Data provided »
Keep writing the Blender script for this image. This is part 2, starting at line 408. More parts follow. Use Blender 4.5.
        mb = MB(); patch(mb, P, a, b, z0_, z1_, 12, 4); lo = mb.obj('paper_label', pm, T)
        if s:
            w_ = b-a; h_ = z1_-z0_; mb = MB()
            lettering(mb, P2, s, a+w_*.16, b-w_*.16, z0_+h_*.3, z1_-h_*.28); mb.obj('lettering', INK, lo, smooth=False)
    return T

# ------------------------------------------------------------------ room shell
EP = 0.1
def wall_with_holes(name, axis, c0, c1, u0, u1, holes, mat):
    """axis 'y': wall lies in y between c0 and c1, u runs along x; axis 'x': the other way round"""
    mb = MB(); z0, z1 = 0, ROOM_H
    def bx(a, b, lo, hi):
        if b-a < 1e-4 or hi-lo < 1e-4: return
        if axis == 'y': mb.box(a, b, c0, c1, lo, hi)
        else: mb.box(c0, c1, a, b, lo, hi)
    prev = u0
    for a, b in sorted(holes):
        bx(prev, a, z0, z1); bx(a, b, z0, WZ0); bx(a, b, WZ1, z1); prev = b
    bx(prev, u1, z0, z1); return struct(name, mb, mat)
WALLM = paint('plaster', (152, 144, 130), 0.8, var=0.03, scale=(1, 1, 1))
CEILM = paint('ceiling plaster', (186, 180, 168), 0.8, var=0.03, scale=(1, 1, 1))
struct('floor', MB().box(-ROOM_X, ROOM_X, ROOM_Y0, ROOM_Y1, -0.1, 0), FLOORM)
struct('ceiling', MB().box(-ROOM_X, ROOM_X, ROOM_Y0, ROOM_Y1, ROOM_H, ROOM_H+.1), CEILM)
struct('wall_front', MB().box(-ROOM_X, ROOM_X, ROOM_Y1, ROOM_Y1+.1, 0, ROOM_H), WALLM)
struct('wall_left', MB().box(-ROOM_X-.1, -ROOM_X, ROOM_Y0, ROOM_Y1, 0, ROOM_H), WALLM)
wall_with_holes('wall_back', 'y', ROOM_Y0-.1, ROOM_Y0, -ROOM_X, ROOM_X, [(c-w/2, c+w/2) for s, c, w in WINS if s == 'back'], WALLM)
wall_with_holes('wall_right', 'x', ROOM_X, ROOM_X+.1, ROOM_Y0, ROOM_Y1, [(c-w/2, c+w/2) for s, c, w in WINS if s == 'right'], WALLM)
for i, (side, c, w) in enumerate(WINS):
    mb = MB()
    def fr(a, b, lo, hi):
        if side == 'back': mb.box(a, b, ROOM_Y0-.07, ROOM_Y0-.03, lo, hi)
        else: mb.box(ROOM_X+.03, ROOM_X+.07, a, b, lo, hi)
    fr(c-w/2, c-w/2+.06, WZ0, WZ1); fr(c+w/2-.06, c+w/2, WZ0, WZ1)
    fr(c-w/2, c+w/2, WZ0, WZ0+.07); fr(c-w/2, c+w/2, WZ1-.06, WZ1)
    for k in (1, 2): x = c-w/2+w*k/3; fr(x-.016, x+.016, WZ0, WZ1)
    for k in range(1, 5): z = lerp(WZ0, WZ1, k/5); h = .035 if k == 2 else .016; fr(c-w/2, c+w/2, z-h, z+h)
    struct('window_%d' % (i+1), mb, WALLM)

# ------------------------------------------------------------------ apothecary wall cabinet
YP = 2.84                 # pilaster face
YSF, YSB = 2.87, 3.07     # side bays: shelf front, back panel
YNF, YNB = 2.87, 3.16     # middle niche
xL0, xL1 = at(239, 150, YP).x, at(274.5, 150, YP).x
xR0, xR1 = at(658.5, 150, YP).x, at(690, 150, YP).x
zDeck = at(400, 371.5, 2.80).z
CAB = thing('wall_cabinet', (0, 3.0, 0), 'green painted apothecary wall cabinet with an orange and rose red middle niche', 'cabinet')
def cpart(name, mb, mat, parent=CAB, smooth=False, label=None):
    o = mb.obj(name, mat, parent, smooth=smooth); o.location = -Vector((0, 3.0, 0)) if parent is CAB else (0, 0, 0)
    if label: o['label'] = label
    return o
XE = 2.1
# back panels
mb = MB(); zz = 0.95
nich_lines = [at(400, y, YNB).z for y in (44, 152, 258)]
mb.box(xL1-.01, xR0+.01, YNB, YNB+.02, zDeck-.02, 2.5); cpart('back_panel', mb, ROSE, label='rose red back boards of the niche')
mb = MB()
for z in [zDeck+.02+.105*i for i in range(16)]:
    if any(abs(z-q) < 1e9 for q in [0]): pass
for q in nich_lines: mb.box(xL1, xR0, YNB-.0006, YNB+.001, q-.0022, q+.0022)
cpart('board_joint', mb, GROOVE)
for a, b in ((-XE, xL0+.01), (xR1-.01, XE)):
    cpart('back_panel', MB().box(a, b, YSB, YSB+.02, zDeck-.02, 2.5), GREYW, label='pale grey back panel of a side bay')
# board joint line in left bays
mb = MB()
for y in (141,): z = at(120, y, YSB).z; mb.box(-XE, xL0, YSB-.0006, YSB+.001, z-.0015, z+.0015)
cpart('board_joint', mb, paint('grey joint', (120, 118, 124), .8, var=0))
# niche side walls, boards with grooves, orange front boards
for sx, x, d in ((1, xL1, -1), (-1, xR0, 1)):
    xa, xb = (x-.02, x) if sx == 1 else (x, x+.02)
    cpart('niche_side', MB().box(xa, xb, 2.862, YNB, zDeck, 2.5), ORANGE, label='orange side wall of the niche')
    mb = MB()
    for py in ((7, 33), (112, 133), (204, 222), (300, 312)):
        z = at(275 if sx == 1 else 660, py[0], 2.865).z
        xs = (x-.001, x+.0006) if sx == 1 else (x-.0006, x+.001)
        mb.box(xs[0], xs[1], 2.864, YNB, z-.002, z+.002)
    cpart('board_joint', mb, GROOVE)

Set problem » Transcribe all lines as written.

Result »
Keep writing the Blender script for this image. This is part 2, starting at line 408. More parts follow. Use Blender 4.5.
        mb = MB(); patch(mb, P, a, b, z0_, z1_, 12, 4); lo = mb.obj('paper_label', pm, T)
        if s:
            w_ = b-a; h_ = z1_-z0_; mb = MB()
            lettering(mb, P2, s, a+w_*.16, b-w_*.16, z0_+h_*.3, z1_-h_*.28); mb.obj('lettering', INK, lo, smooth=False)
    return T

# ------------------------------------------------------------------ room shell
EP = 0.1
def wall_with_holes(name, axis, c0, c1, u0, u1, holes, mat):
    """axis 'y': wall lies in y between c0 and c1, u runs along x; axis 'x': the other way round"""
    mb = MB(); z0, z1 = 0, ROOM_H
    def bx(a, b, lo, hi):
        if b-a < 1e-4 or hi-lo < 1e-4: return
        if axis == 'y': mb.box(a, b, c0, c1, lo, hi)
        else: mb.box(c0, c1, a, b, lo, hi)
    prev = u0
    for a, b in sorted(holes):
        bx(prev, a, z0, z1); bx(a, b, z0, WZ0); bx(a, b, WZ1, z1); prev = b
    bx(prev, u1, z0, z1); return struct(name, mb, mat)
WALLM = paint('plaster', (152, 144, 130), 0.8, var=0.03, scale=(1, 1, 1))
CEILM = paint('ceiling plaster', (186, 180, 168), 0.8, var=0.03, scale=(1, 1, 1))
struct('floor', MB().box(-ROOM_X, ROOM_X, ROOM_Y0, ROOM_Y1, -0.1, 0), FLOORM)
struct('ceiling', MB().box(-ROOM_X, ROOM_X, ROOM_Y0, ROOM_Y1, ROOM_H, ROOM_H+.1), CEILM)
struct('wall_front', MB().box(-ROOM_X, ROOM_X, ROOM_Y1, ROOM_Y1+.1, 0, ROOM_H), WALLM)
struct('wall_left', MB().box(-ROOM_X-.1, -ROOM_X, ROOM_Y0, ROOM_Y1, 0, ROOM_H), WALLM)
wall_with_holes('wall_back', 'y', ROOM_Y0-.1, ROOM_Y0, -ROOM_X, ROOM_X, [(c-w/2, c+w/2) for s, c, w in WINS if s == 'back'], WALLM)
wall_with_holes('wall_right', 'x', ROOM_X, ROOM_X+.1, ROOM_Y0, ROOM_Y1, [(c-w/2, c+w/2) for s, c, w in WINS if s == 'right'], WALLM)
for i, (side, c, w) in enumerate(WINS):
    mb = MB()
    def fr(a, b, lo, hi):
        if side == 'back': mb.box(a, b, ROOM_Y0-.07, ROOM_Y0-.03, lo, hi)
        else: mb.box(ROOM_X+.03, ROOM_X+.07, a, b, lo, hi)
    fr(c-w/2, c-w/2+.06, WZ0, WZ1); fr(c+w/2-.06, c+w/2, WZ0, WZ1)
    fr(c-w/2, c+w/2, WZ0, WZ0+.07); fr(c-w/2, c+w/2, WZ1-.06, WZ1)
    for k in (1, 2): x = c-w/2+w*k/3; fr(x-.016, x+.016, WZ0, WZ1)
    for k in range(1, 5): z = lerp(WZ0, WZ1, k/5); h = .035 if k == 2 else .016; fr(c-w/2, c+w/2, z-h, z+h)
    struct('window_%d' % (i+1), mb, WALLM)

# ------------------------------------------------------------------ apothecary wall cabinet
YP = 2.84                 # pilaster face
YSF, YSB = 2.87, 3.07     # side bays: shelf front, back panel
YNF, YNB = 2.87, 3.16     # middle niche
xL0, xL1 = at(239, 150, YP).x, at(274.5, 150, YP).x
xR0, xR1 = at(658.5, 150, YP).x, at(690, 150, YP).x
zDeck = at(400, 371.5, 2.80).z
CAB = thing('wall_cabinet', (0, 3.0, 0), 'green painted apothecary wall cabinet with an orange and rose red middle niche', 'cabinet')
def cpart(name, mb, mat, parent=CAB, smooth=False, label=None):
    o = mb.obj(name, mat, parent, smooth=smooth); o.location = -Vector((0, 3.0, 0)) if parent is CAB else (0, 0, 0)
    if label: o['label'] = label
    return o
XE = 2.1
# back panels
mb = MB(); zz = 0.95
nich_lines = [at(400, y, YNB).z for y in (44, 152, 258)]
mb.box(xL1-.01, xR0+.01, YNB, YNB+.02, zDeck-.02, 2.5); cpart('back_panel', mb, ROSE, label='rose red back boards of the niche')
mb = MB()
for z in [zDeck+.02+.105*i for i in range(16)]:
    if any(abs(z-q) < 1e9 for q in [0]): pass
for q in nich_lines: mb.box(xL1, xR0, YNB-.0006, YNB+.001, q-.0022, q+.0022)
cpart('board_joint', mb, GROOVE)
for a, b in ((-XE, xL0+.01), (xR1-.01, XE)):
    cpart('back_panel', MB().box(a, b, YSB, YSB+.02, zDeck-.02, 2.5), GREYW, label='pale grey back panel of a side bay')
# board joint line in left bays
mb = MB()
for y in (141,): z = at(120, y, YSB).z; mb.box(-XE, xL0, YSB-.0006, YSB+.001, z-.0015, z+.0015)
cpart('board_joint', mb, paint('grey joint', (120, 118, 124), .8, var=0))
# niche side walls, boards with grooves, orange front boards
for sx, x, d in ((1, xL1, -1), (-1, xR0, 1)):
    xa, xb = (x-.02, x) if sx == 1 else (x, x+.02)
    cpart('niche_side', MB().box(xa, xb, 2.862, YNB, zDeck, 2.5), ORANGE, label='orange side wall of the niche')
    mb = MB()
    for py in ((7, 33), (112, 133), (204, 222), (300, 312)):
        z = at(275 if sx == 1 else 660, py[0], 2.865).z
        xs = (x-.001, x+.0006) if sx == 1 else (x-.0006, x+.001)
        mb.box(xs[0], xs[1], 2.864, YNB, z-.002, z+.002)
    cpart('board_joint', mb, GROOVE)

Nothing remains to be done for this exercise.